▶

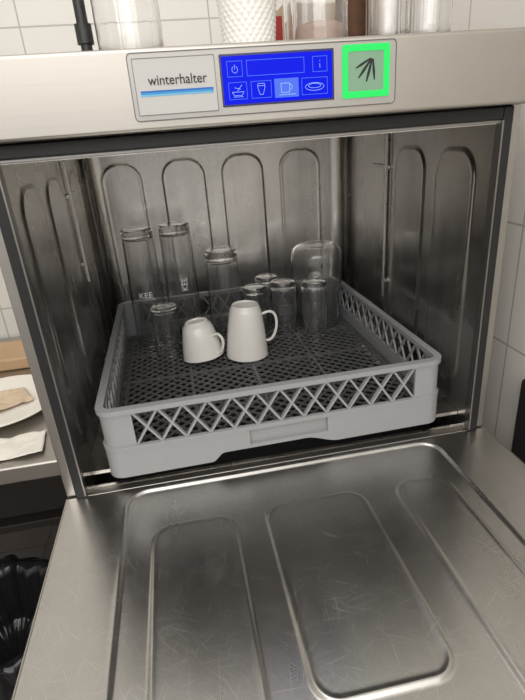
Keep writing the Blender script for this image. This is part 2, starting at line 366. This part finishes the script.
# door (folded down)
DY0, DY1 = -0.55, -0.004
ZD = -0.022
def hd(x, yy):
    d = rr(x, yy, -0.222, 0.236, -0.50, -0.012, 0.03)
    h = -0.0028*sst(-d/0.0052)+0.0003*math.exp(-((d)/0.003)**2)
    for (a, b, y0) in [(-0.188,-0.080,-0.42),(-0.046,0.092,-0.345),(0.130,0.212,-0.42)]:
        dd = rr(x, yy, a, b, y0, -0.086, 0.028)
        h += 0.0024*sst(-dd/0.0052)+0.0009*math.exp(-((dd+0.0052)/0.003)**2)
    h += 0.0003*noise.noise(Vector((x*7, yy*7, 0)))
    return h
NX, NY = 640, 540; V=[];F=[]
for j in range(NY+1):
    yy = DY0+(DY1-DY0)*j/NY
    for i in range(NX+1):
        x = OL+(OR-OL)*i/NX; V.append((x, yy, ZD+hd(x,yy)))
for j in range(NY):
    for i in range(NX):
        a = j*(NX+1)+i; F.append((a,a+1,a+NX+2,a+NX+1))
door_p = boxes_mesh("door", [(OL+0.0005, OR-0.0005, DY0+0.0005, DY1-0.0005, ZD-0.045, ZD-0.008)], M_panel, 0.003); par(door_p, dw)
dsk = boxes_mesh("door_edge", [(OL-0.0002, OL+0.0012, DY0, DY1, ZD-0.012, ZD+0.0007),(OR-0.0012, OR+0.0002, DY0, DY1, ZD-0.012, ZD+0.0007),(OL, OR, DY0-0.0012, DY0, ZD-0.012, ZD-0.0005),(OL, OR, DY1, DY1+0.0008, ZD-0.012, ZD-0.0005)], M_panel); par(dsk, door_p)
dl = mesh_obj("door_inner_panel", V, F, M_door, True); par(dl, door_p)
hg = boxes_mesh("door_handle", [(OL+0.05, OR-0.05, DY0-0.022, DY0-0.0015, ZD-0.04, ZD-0.028)], M_panel, 0.003); par(hg, door_p)

# ---------------------------------------------------------------- rack
rk = empty("dish_rack", (0, 0.255, -0.006), "grey plastic dish rack with lattice sides standing in the wash chamber", "dish rack")
RC = (0.002, 0.256)
def outline_pts(h, r, step=0.004):
    P = []
    n = int((2*h-2*r)/step)
    def seg(a, b):
        for i in range(n): t=i/n; P.append((a[0]+(b[0]-a[0])*t, a[1]+(b[1]-a[1])*t))
    def arc(cx, cy, a0):
        for k in range(8): a=math.radians(a0+90*k/8); P.append((cx+r*math.cos(a), cy+r*math.sin(a)))
    seg((-h+r,-h),(h-r,-h)); arc(h-r,-h+r,-90); seg((h,-h+r),(h,h-r)); arc(h-r,h-r,0)
    seg((h-r,h),(-h+r,h)); arc(-h+r,h-r,90); seg((-h,h-r),(-h,-h+r)); arc(-h+r,-h+r,180)
    return P
def ring(ho, hi, r, z0f, z1, V, F, only=None):
    A = outline_pts(ho, r); n = len(A); q = len(V)
    for p in A:
        cx = max(-ho+r, min(ho-r, p[0])); cy = max(-ho+r, min(ho-r, p[1]))
        dx, dy = p[0]-cx, p[1]-cy; l = math.hypot(dx,dy) or 1; t = ho-hi
        ip = (p[0]-dx/l*t, p[1]-dy/l*t); zb = z0f(p) if callable(z0f) else z0f
        for w, zz in ((p, zb),(p, z1),(ip, z1),(ip, zb)): V.append((RC[0]+w[0], RC[1]+w[1], zz))
    keep = [(only is None or (only(A[i]) and only(A[(i+1)%n]))) for i in range(n)]
    for i in range(n):
        j=(i+1)%n
        if not keep[i]: continue
        a, b = q+4*i, q+4*j
        F += [(a,b,b+1,a+1),(a+1,b+1,b+2,a+2),(a+2,b+2,b+3,a+3),(a+3,b+3,b,a)]
        if not keep[i-1]: F.append((a,a+1,a+2,a+3))
        if not keep[j]: F.append((b+3,b+2,b+1,b))
V=[];F=[]
H = 0.250
ring(H+0.002, H-0.009, 0.022, 0.0935, 0.101, V, F)
GX0, GX1 = -0.045, 0.068
def zb(p):
    front = abs(p[1]+(H+0.001)) < 0.003
    if front: return -0.006+0.013*min(sst((p[0]+0.105)/0.018), sst((0.085-p[0])/0.05))
    on_x = abs(abs(p[1])-(H+0.001)) < 0.003; s = p[0] if on_x else p[1]
    return -0.006+0.009*sst((0.088-abs(s))/0.015)
nogrip = lambda p: not (abs(abs(p[1])-(H+0.001)) < 0.003 and GX0 < p[0] < GX1)
ring(H+0.001, H-0.005, 0.022, zb, 0.0125, V, F)
ring(H+0.001, H-0.005, 0.022, 0.0125, 0.0375, V, F, nogrip)
ring(H+0.002, H-0.004, 0.024, 0.0370, 0.0435, V, F)
corner = lambda p: abs(p[0])>0.203 and abs(p[1])>0.203
ring(H-0.001, H-0.006, 0.020, 0.043, 0.094, V, F, corner)
def bar(P0, P1, w, t, nrm):
    P0=Vector(P0);P1=Vector(P1); d=(P1-P0).normalized(); nrm=Vector(nrm); s=d.cross(nrm).normalized()*w/2; n=nrm*t/2; q=len(V)
    for p in (P0,P1):
        for c in (-s-n, s-n, s+n, -s+n): V.append(tuple(p+c))
    F.extend([(q,q+1,q+2,q+3),(q+7,q+6,q+5,q+4),(q,q+4,q+5,q+1),(q+1,q+5,q+6,q+2),(q+2,q+6,q+7,q+3),(q+3,q+7,q+4,q)])
npit = 12; sp = 0.408/npit
for side in range(4):
    ang = side*math.pi/2; c, s_ = math.cos(ang), math.sin(ang)
    dep = 0.0065 if side == 0 else 0.0028
    wb = 0.0030
    def W(u, off, z): 
        x, yy = u, -(H-0.004)+off; return (RC[0]+x*c-yy*s_, RC[1]+x*s_+yy*c, z)
    nr = (s_, -c, 0)
    for i in range(npit):
        a = -0.204+i*sp; b = a+sp
        bar(W(a,0,0.043), W(b,0,0.094), wb, dep, nr); bar(W(b,0.0003,0.043), W(a,0.0003,0.094), wb, dep+0.0004, nr)
rw = mesh_obj("rack_wall", V, F, M_rack)
bm=bmesh.new(); bm.from_mesh(rw.data); bmesh.ops.recalc_face_normals(bm, faces=bm.faces); bm.to_mesh(rw.data); bm.free()
par(rw, rk)
hp = boxes_mesh("rack_handle", [(RC[0]+GX0-0.006, RC[0]+GX1+0.006, RC[1]-H+0.0052, RC[1]-H+0.0072, 0.0085, 0.0385)], M_rack); par(hp, rk)
V=[];F=[]
hb = 0.2425; ZG = 0.020
def clipbar(px, py, dx, dy, w, z, t):
    lo, hi = -9, 9
    for p, d in ((px,dx),(py,dy)):
        if abs(d) < 1e-9:
            if abs(p) > hb: return
            continue
        a, b = (-hb-p)/d, (hb-p)/d
        if a > b: a, b = b, a
        lo = max(lo,a); hi = min(hi,b)
    if hi-lo < 0.004: return
    bar((RC[0]+px+dx*lo, RC[1]+py+dy*lo, z), (RC[0]+px+dx*hi, RC[1]+py+dy*hi, z), w, t, (0,0,1))
N_=40
k1 = math.radians(45)
for i in range(-N_, N_+1):
    o_ = i*0.0145
    clipbar(-o_*math.sin(k1), o_*math.cos(k1), math.cos(k1), math.sin(k1), 0.0028, ZG, 0.003)
    clipbar(o_*math.sin(k1), o_*math.cos(k1), math.cos(k1), -math.sin(k1), 0.0028, ZG, 0.0028)
for i in range(-2,3):
    clipbar(i*0.1167, 0, 0, 1, 0.005, ZG-0.0008, 0.0052); clipbar(0, i*0.1167, 1, 0, 0.005, ZG-0.0008, 0.005)
bg = mesh_obj("rack_base_grid", V, F, M_grid); par(bg, rk)
rk.rotation_euler = (0,0,math.radians(0.9))
ZT_ = 0.0220

# ---------------------------------------------------------------- tableware in the rack
def make_glass(name, h, r_rim, r_base, loc, label, base_t=0.012, wall=0.0022, group="glasses in the rack", belly=None, inverted=True, mat=None, cat="drinking glass", ribs=0, rnd=0.004):
    out=[]; inn=[]; n=14
    for i in range(7):
        a=math.pi/2*i/6; out.append((r_base-rnd+rnd*math.sin(a), rnd-rnd*math.cos(a)))
    for i in range(1,n+1):
        t=i/n; z=rnd+(h-rnd)*t; r=r_base+(r_rim-r_base)*t
        if belly: r += belly(t)
        out.append((r, z)); inn.append((r-wall, max(base_t, z)))
    ri = inn[0][0]
    prof=[(0,0.0012),((r_base-rnd)*0.7,0.0010)]+out+[(out[-1][0]-wall*0.5,h+0.0008)]+list(reversed(inn))
    if rnd > 0.015:
        for i in range(5,-1,-1):
            a=math.pi/2*i/6; prof.append((max(0.0,ri-rnd*0.9+rnd*0.9*math.sin(a)), base_t+(rnd-base_t)*(1-math.cos(a))))
        prof.append((0,base_t))
    else:
        prof += [(ri*0.93,base_t*0.93),(ri*0.75,base_t*0.85),(0,base_t*0.8)]
    if inverted: prof=[(r,h+0.0008-z) for r,z in prof]
    jit = None
    if ribs: jit = lambda r,z,a,k: (r*(1+0.015*math.cos(ribs*a)), z)
    o = lathe(name, prof, mat or M_glass, 72, closed=False, jitter=jit)
    o.location = loc
    tag(o, label, cat, group); return o
make_glass("tall_glass", 0.244, 0.036, 0.031, (-0.185,0.444,ZT_), "tall clear beer glass upside down with white lettering", 0.022)
make_glass("tall_glass", 0.246, 0.036, 0.031, (-0.110,0.443,ZT_), "tall clear beer glass upside down with lettering up its side", 0.022)
make_glass("tumbler_glass", 0.188, 0.039, 0.032, (-0.022,0.425,ZT_), "clear glass upside down with thick heavy base", 0.026)
make_glass("small_glass", 0.100, 0.029, 0.026, (-0.152,0.370,ZT_), "small clear tumbler upside down beside the mugs", 0.012)
neck = lambda t: -0.003*sst((t-0.72)/0.12)
make_glass("small_glass", 0.104, 0.027, 0.027, (0.040,0.413,ZT_), "small clear thick jar upside down among other glasses", 0.012, 0.003, rnd=0.006, belly=neck)
make_glass("small_glass", 0.114, 0.0270, 0.0270, (0.0985,0.394,ZT_), "small clear thick jar upside down with ribbed sides", 0.012, 0.003, ribs=10, rnd=0.007, belly=neck)
make_glass("small_glass", 0.112, 0.0255, 0.0255, (0.0745,0.456,ZT_), "small clear thick jar upside down behind another jar", 0.012, 0.003, rnd=0.006, belly=neck)
make_glass("small_glass", 0.118, 0.0260, 0.0260, (0.155,0.355,ZT_), "small clear thick jar upside down before the wide jar", 0.012, 0.0028, rnd=0.008, belly=neck)
make_glass("glass_jar", 0.176, 0.0530, 0.055, (0.1825,0.430,ZT_), "wide clear glass jar upside down with rounded shoulders", 0.0035, 0.0028, belly=lambda t: -0.006*sst((t-0.35)/0.25), cat="glass jar", rnd=0.024)
M_print = simple("white_print", (0.80,0.80,0.80), 0.6)
for idx, o in enumerate([o for o in bpy.data.objects if o.name.startswith("tall_glass")]):
    t = text_mesh("glass_lettering", "KEE", 0.017, M_print, 0.0, 0.0002)
    zc = 0.108
    xs=[v.co.x for v in t.data.vertices]; mid=(max(xs)+min(xs))/2
    for v in t.data.vertices:
        if idx == 0:
            a = (v.co.x-mid)/0.0355; v.co = (0.0358*math.sin(a), -0.0358*math.cos(a), v.co.y+zc)
        else:
            a = (-v.co.y+0.012)/0.0355; v.co = (0.0358*math.sin(a), -0.0358*math.cos(a), v.co.x-mid+zc+0.02)
    t.location = o.location; par(t, o)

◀

TASK DIRECTIONS:
Write out again exactly the lines from the start of the data above through the line containing "0.003); par(hg, door_p)", inclusive, excluding any pictures.

WRITTEN RESPONSE:
Keep writing the Blender script for this image. This is part 2, starting at line 366. This part finishes the script.
# door (folded down)
DY0, DY1 = -0.55, -0.004
ZD = -0.022
def hd(x, yy):
    d = rr(x, yy, -0.222, 0.236, -0.50, -0.012, 0.03)
    h = -0.0028*sst(-d/0.0052)+0.0003*math.exp(-((d)/0.003)**2)
    for (a, b, y0) in [(-0.188,-0.080,-0.42),(-0.046,0.092,-0.345),(0.130,0.212,-0.42)]:
        dd = rr(x, yy, a, b, y0, -0.086, 0.028)
        h += 0.0024*sst(-dd/0.0052)+0.0009*math.exp(-((dd+0.0052)/0.003)**2)
    h += 0.0003*noise.noise(Vector((x*7, yy*7, 0)))
    return h
NX, NY = 640, 540; V=[];F=[]
for j in range(NY+1):
    yy = DY0+(DY1-DY0)*j/NY
    for i in range(NX+1):
        x = OL+(OR-OL)*i/NX; V.append((x, yy, ZD+hd(x,yy)))
for j in range(NY):
    for i in range(NX):
        a = j*(NX+1)+i; F.append((a,a+1,a+NX+2,a+NX+1))
door_p = boxes_mesh("door", [(OL+0.0005, OR-0.0005, DY0+0.0005, DY1-0.0005, ZD-0.045, ZD-0.008)], M_panel, 0.003); par(door_p, dw)
dsk = boxes_mesh("door_edge", [(OL-0.0002, OL+0.0012, DY0, DY1, ZD-0.012, ZD+0.0007),(OR-0.0012, OR+0.0002, DY0, DY1, ZD-0.012, ZD+0.0007),(OL, OR, DY0-0.0012, DY0, ZD-0.012, ZD-0.0005),(OL, OR, DY1, DY1+0.0008, ZD-0.012, ZD-0.0005)], M_panel); par(dsk, door_p)
dl = mesh_obj("door_inner_panel", V, F, M_door, True); par(dl, door_p)
hg = boxes_mesh("door_handle", [(OL+0.05, OR-0.05, DY0-0.022, DY0-0.0015, ZD-0.04, ZD-0.028)], M_panel, 0.003); par(hg, door_p)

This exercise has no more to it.